Sobre os juros, disse acreditar que é sobretudo uma questão de contágio: “O que resta agora é que os mercados, designadamente os mercados financeiros, adquiram essas boas notícias e as materializem nos juros, por exemplo, a dez anos”, responde. Aliás, nesta segunda-feira os juros a dez anos já desceram, embora tenham subido no prazo dos cinco anos... E sobre a CGD, depois de quase pedir a demissão dos gestores se estes não entregassem as declarações de património e de rendimento, nem mais uma palavra. Ou melhor, nem uma palavra sobre o adiamento, mas aproveitou para acusar o anterior Governos de "laxismo", por não ter resolvido o problema da banca. 

Nada de estranhar, tendo em conta que a intenção do Governo é a de não chamar o “diabo” e manter longe do país as más notícias lá de fora. “Isto é bom para afugentar o diabo”, disse Carlos César, quando recebeu da mão do presidente da Câmara da Guarda, Álvaro Amaro, um anjo da Guarda em cerâmica. Sem qualquer “conotação ideológica”, pediu o autarca social-democrata: “Não é para vos abençoar assim”.

Mas César sente que o Governo já tem a bênção e, se não a tivesse, podia tê-la pedido ao bispo da cidade forte, fiel e fria, que uma comitiva do PS visitou. O deputado socialista Santinho Pacheco chegou a garantir ao bispo Manuel Felício que o órgão de tubos que o eclesiástico pedia era já um dado adquirido - ou não fosse 2017 um "ano de eleições [que] é um ano magnífico para essas coisas", brincou. Questões de fé à parte, aos socialistas o que lhes dá mais defesas contra o demónio são os números e as boas novas de Bruxelas, insistiu o presidente do partido ao longo destes dois dias de encontros dos deputados.

E para atacar a oposição, até o Instituto Nacional de Estatística ajudou. “O INE fez uma dupla maldade à oposição: divulgou os resultados do PIB e deixou criar a ideia na oposição de que o aumento do PIB não tem a ver com a procura interna”, diz ao PÚBLICO o porta-voz do partido, João Galamba. Em causa está, para o socialista, o efeito “meramente estatístico” da venda dos F-16 à Roménia.

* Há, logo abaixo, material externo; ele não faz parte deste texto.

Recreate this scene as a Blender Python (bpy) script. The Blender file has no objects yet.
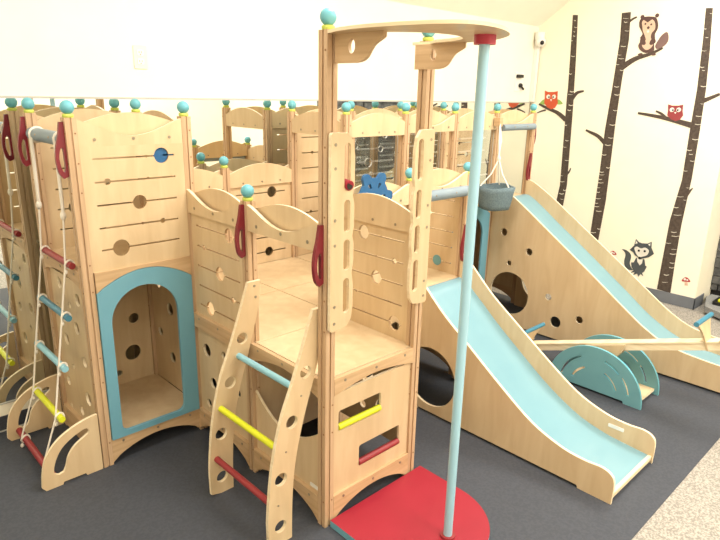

Ou seja, com a venda dos caças da Força Aérea àquele país, são “empoladas as exportações e, por contrapartida, é reduzido o investimento na mesma proporção”.

Na prática, para o PS nem os resultados ajudam o PSD, nem o facto de este partido dizer que a estratégia do Governo é que está mal, porque, argumenta Galamba, descontado o efeito dos F-16, os dados do INE mostram que há um reforço da tese “de recuperação de rendimentos”, porque a “procura interna contribui mais para este aumento do PIB” do que as exportações.

Esta terça-feira, é a vez de António Costa entrar em cena, no encerramento das jornadas parlamentares.